Like first-rate trial lawyers, however, the most skillful authors know that if they want to make a guilty man look innocent, they’ve got to make their case with flair. Jensen-Stevenson appears to understand this, for her story is certainly sensational. Anton’s is emphatically not. In contrast to the inflammatory tone of Spite House, Anton tells his story in a manner that is down-to-earth, matter-of-fact and dispassionate.

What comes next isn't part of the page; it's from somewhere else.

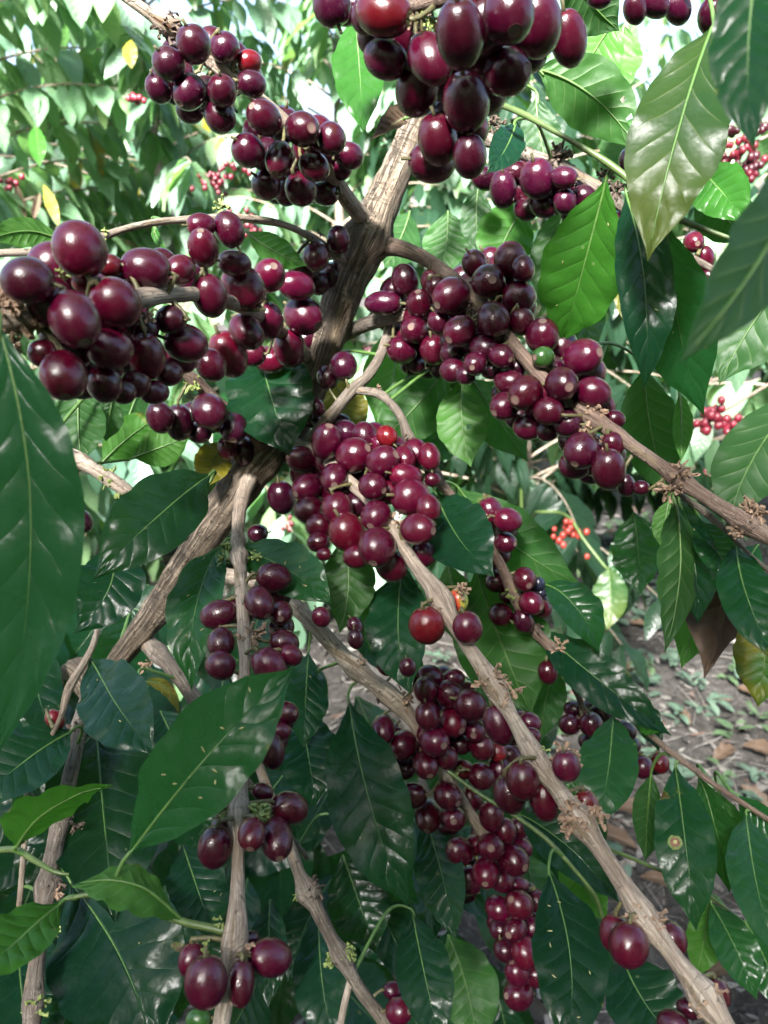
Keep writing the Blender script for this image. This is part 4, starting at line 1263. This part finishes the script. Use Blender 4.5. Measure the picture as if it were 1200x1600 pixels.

Consider Anton’s account of the death of a fellow prisoner, Marine Denny Hammond: “His body had all but shut down from the diarrhea, and he was fading fast. He turned to me, looked straight into my eyes and asked me to do him two favors. The first was to tell his mom and dad what had happened to him. The other was: ‘Make sure you get Garwood.’…If [Garwood] had come home admitting his mistakes and professing sorrow for his actions, I probably never would have testified against him. I had promised Hammond in the jungle that I would do all I could to make sure that the world learned the truth about [Garwood], but I didn’t harbor any hate….To tell the truth, I really pitied him….I know what the difference was between him and the rest of us….Garwood failed the test of keeping the faith.”

But it is the ’90s, and Anton’s evenhanded, straightforward narrative is simply not going to compete with Jensen-Stevenson’s pyrotechnics. There is no doubt that her tale will be swallowed whole by a public eager to be told “the last secret of the Vietnam war,” for Columbia Pictures just bought the movie rights to Spite House for an undisclosed, seven-figure sum. The truth, which is often less glamorous and exciting than half-truths, will be buried under an avalanche of Hollywood theatrics. And as a result, as Anton perceptively observed, ultimately “only Garwood [will be able to] answer the question about what happened to him during all those years.”